• EXERCISE INSTRUCTIONS: Using the data below, repeat all of it precisely.

──────── RECORDED INFORMATION

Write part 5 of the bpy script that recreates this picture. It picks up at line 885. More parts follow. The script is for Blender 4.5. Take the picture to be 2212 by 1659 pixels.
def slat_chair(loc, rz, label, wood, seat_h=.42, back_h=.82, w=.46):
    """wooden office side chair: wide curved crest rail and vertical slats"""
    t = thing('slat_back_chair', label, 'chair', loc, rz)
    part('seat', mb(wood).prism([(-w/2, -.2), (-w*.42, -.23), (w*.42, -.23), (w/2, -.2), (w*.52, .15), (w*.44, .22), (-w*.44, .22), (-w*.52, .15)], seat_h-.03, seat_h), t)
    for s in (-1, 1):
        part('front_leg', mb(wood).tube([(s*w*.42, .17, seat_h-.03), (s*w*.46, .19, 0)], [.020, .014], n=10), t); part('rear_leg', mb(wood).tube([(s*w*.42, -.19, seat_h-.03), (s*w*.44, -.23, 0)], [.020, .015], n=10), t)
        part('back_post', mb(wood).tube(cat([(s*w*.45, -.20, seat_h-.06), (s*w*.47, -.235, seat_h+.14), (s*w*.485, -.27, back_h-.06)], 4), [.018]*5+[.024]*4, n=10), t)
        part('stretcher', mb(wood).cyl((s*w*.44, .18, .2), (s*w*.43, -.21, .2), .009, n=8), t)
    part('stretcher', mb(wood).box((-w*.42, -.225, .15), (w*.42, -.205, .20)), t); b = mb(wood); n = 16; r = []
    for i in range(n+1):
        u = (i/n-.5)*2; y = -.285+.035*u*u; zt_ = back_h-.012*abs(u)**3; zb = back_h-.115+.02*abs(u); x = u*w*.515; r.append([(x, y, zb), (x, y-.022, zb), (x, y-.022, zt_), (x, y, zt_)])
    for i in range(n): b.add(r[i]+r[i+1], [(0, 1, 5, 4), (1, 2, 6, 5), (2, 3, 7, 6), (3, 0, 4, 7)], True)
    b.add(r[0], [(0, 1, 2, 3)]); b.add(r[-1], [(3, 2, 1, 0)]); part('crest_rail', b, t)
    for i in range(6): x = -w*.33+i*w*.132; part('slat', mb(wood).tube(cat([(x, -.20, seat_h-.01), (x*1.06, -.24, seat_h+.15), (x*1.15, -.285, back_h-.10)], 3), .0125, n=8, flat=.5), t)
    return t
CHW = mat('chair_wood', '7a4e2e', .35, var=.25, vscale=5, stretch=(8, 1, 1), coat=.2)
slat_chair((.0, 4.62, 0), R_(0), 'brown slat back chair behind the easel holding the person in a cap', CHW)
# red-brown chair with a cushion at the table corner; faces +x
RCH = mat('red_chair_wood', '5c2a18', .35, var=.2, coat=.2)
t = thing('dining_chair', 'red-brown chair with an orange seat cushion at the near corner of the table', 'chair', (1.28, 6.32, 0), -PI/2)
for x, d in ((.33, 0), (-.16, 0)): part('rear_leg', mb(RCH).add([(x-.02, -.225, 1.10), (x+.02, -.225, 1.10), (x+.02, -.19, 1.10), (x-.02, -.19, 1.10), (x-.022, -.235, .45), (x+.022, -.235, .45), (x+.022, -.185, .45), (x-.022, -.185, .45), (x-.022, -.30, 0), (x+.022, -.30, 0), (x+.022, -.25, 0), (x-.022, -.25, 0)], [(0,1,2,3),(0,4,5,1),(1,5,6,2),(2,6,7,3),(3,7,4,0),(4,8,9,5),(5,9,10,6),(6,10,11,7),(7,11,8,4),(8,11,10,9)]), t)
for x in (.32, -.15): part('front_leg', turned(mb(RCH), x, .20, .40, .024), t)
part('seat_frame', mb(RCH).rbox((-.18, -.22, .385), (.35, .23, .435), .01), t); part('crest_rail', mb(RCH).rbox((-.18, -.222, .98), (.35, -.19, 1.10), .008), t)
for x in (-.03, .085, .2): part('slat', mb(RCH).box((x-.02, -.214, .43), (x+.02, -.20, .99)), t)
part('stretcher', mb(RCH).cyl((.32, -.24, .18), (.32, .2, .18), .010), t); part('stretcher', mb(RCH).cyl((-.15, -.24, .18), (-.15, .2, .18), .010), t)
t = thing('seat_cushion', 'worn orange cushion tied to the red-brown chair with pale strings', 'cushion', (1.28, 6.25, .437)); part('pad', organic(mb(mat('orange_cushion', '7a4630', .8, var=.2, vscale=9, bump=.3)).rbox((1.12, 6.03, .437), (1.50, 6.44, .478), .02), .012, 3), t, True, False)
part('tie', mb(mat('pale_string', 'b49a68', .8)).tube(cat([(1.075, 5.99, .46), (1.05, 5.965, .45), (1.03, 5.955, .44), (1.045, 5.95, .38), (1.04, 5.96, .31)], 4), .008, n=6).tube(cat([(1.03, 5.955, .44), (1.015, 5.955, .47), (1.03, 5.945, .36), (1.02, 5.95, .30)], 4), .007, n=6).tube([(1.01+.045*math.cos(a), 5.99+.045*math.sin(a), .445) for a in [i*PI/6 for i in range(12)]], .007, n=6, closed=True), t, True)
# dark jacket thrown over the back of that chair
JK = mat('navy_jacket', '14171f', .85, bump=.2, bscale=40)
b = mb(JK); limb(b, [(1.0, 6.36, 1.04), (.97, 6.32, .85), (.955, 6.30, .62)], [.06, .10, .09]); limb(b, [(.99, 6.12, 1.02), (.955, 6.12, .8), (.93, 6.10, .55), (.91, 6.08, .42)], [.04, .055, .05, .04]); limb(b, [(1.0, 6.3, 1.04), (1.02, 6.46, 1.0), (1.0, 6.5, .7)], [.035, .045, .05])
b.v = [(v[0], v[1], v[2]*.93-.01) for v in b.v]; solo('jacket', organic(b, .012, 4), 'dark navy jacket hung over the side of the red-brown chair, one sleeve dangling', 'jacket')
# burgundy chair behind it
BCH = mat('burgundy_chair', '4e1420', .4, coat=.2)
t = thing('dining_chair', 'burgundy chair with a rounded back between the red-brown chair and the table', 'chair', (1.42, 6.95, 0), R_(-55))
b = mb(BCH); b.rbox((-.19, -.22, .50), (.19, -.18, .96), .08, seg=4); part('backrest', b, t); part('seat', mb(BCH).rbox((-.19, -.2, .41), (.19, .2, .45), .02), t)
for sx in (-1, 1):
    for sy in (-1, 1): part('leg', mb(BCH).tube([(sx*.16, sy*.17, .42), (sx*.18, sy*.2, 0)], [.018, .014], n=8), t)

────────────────

• OUTPUT OF THE EXERCISE:
Write part 5 of the bpy script that recreates this picture. It picks up at line 885. More parts follow. The script is for Blender 4.5. Take the picture to be 2212 by 1659 pixels.
def slat_chair(loc, rz, label, wood, seat_h=.42, back_h=.82, w=.46):
    """wooden office side chair: wide curved crest rail and vertical slats"""
    t = thing('slat_back_chair', label, 'chair', loc, rz)
    part('seat', mb(wood).prism([(-w/2, -.2), (-w*.42, -.23), (w*.42, -.23), (w/2, -.2), (w*.52, .15), (w*.44, .22), (-w*.44, .22), (-w*.52, .15)], seat_h-.03, seat_h), t)
    for s in (-1, 1):
        part('front_leg', mb(wood).tube([(s*w*.42, .17, seat_h-.03), (s*w*.46, .19, 0)], [.020, .014], n=10), t); part('rear_leg', mb(wood).tube([(s*w*.42, -.19, seat_h-.03), (s*w*.44, -.23, 0)], [.020, .015], n=10), t)
        part('back_post', mb(wood).tube(cat([(s*w*.45, -.20, seat_h-.06), (s*w*.47, -.235, seat_h+.14), (s*w*.485, -.27, back_h-.06)], 4), [.018]*5+[.024]*4, n=10), t)
        part('stretcher', mb(wood).cyl((s*w*.44, .18, .2), (s*w*.43, -.21, .2), .009, n=8), t)
    part('stretcher', mb(wood).box((-w*.42, -.225, .15), (w*.42, -.205, .20)), t); b = mb(wood); n = 16; r = []
    for i in range(n+1):
        u = (i/n-.5)*2; y = -.285+.035*u*u; zt_ = back_h-.012*abs(u)**3; zb = back_h-.115+.02*abs(u); x = u*w*.515; r.append([(x, y, zb), (x, y-.022, zb), (x, y-.022, zt_), (x, y, zt_)])
    for i in range(n): b.add(r[i]+r[i+1], [(0, 1, 5, 4), (1, 2, 6, 5), (2, 3, 7, 6), (3, 0, 4, 7)], True)
    b.add(r[0], [(0, 1, 2, 3)]); b.add(r[-1], [(3, 2, 1, 0)]); part('crest_rail', b, t)
    for i in range(6): x = -w*.33+i*w*.132; part('slat', mb(wood).tube(cat([(x, -.20, seat_h-.01), (x*1.06, -.24, seat_h+.15), (x*1.15, -.285, back_h-.10)], 3), .0125, n=8, flat=.5), t)
    return t
CHW = mat('chair_wood', '7a4e2e', .35, var=.25, vscale=5, stretch=(8, 1, 1), coat=.2)
slat_chair((.0, 4.62, 0), R_(0), 'brown slat back chair behind the easel holding the person in a cap', CHW)
# red-brown chair with a cushion at the table corner; faces +x
RCH = mat('red_chair_wood', '5c2a18', .35, var=.2, coat=.2)
t = thing('dining_chair', 'red-brown chair with an orange seat cushion at the near corner of the table', 'chair', (1.28, 6.32, 0), -PI/2)
for x, d in ((.33, 0), (-.16, 0)): part('rear_leg', mb(RCH).add([(x-.02, -.225, 1.10), (x+.02, -.225, 1.10), (x+.02, -.19, 1.10), (x-.02, -.19, 1.10), (x-.022, -.235, .45), (x+.022, -.235, .45), (x+.022, -.185, .45), (x-.022, -.185, .45), (x-.022, -.30, 0), (x+.022, -.30, 0), (x+.022, -.25, 0), (x-.022, -.25, 0)], [(0,1,2,3),(0,4,5,1),(1,5,6,2),(2,6,7,3),(3,7,4,0),(4,8,9,5),(5,9,10,6),(6,10,11,7),(7,11,8,4),(8,11,10,9)]), t)
for x in (.32, -.15): part('front_leg', turned(mb(RCH), x, .20, .40, .024), t)
part('seat_frame', mb(RCH).rbox((-.18, -.22, .385), (.35, .23, .435), .01), t); part('crest_rail', mb(RCH).rbox((-.18, -.222, .98), (.35, -.19, 1.10), .008), t)
for x in (-.03, .085, .2): part('slat', mb(RCH).box((x-.02, -.214, .43), (x+.02, -.20, .99)), t)
part('stretcher', mb(RCH).cyl((.32, -.24, .18), (.32, .2, .18), .010), t); part('stretcher', mb(RCH).cyl((-.15, -.24, .18), (-.15, .2, .18), .010), t)
t = thing('seat_cushion', 'worn orange cushion tied to the red-brown chair with pale strings', 'cushion', (1.28, 6.25, .437)); part('pad', organic(mb(mat('orange_cushion', '7a4630', .8, var=.2, vscale=9, bump=.3)).rbox((1.12, 6.03, .437), (1.50, 6.44, .478), .02), .012, 3), t, True, False)
part('tie', mb(mat('pale_string', 'b49a68', .8)).tube(cat([(1.075, 5.99, .46), (1.05, 5.965, .45), (1.03, 5.955, .44), (1.045, 5.95, .38), (1.04, 5.96, .31)], 4), .008, n=6).tube(cat([(1.03, 5.955, .44), (1.015, 5.955, .47), (1.03, 5.945, .36), (1.02, 5.95, .30)], 4), .007, n=6).tube([(1.01+.045*math.cos(a), 5.99+.045*math.sin(a), .445) for a in [i*PI/6 for i in range(12)]], .007, n=6, closed=True), t, True)
# dark jacket thrown over the back of that chair
JK = mat('navy_jacket', '14171f', .85, bump=.2, bscale=40)
b = mb(JK); limb(b, [(1.0, 6.36, 1.04), (.97, 6.32, .85), (.955, 6.30, .62)], [.06, .10, .09]); limb(b, [(.99, 6.12, 1.02), (.955, 6.12, .8), (.93, 6.10, .55), (.91, 6.08, .42)], [.04, .055, .05, .04]); limb(b, [(1.0, 6.3, 1.04), (1.02, 6.46, 1.0), (1.0, 6.5, .7)], [.035, .045, .05])
b.v = [(v[0], v[1], v[2]*.93-.01) for v in b.v]; solo('jacket', organic(b, .012, 4), 'dark navy jacket hung over the side of the red-brown chair, one sleeve dangling', 'jacket')
# burgundy chair behind it
BCH = mat('burgundy_chair', '4e1420', .4, coat=.2)
t = thing('dining_chair', 'burgundy chair with a rounded back between the red-brown chair and the table', 'chair', (1.42, 6.95, 0), R_(-55))
b = mb(BCH); b.rbox((-.19, -.22, .50), (.19, -.18, .96), .08, seg=4); part('backrest', b, t); part('seat', mb(BCH).rbox((-.19, -.2, .41), (.19, .2, .45), .02), t)
for sx in (-1, 1):
    for sy in (-1, 1): part('leg', mb(BCH).tube([(sx*.16, sy*.17, .42), (sx*.18, sy*.2, 0)], [.018, .014], n=8), t)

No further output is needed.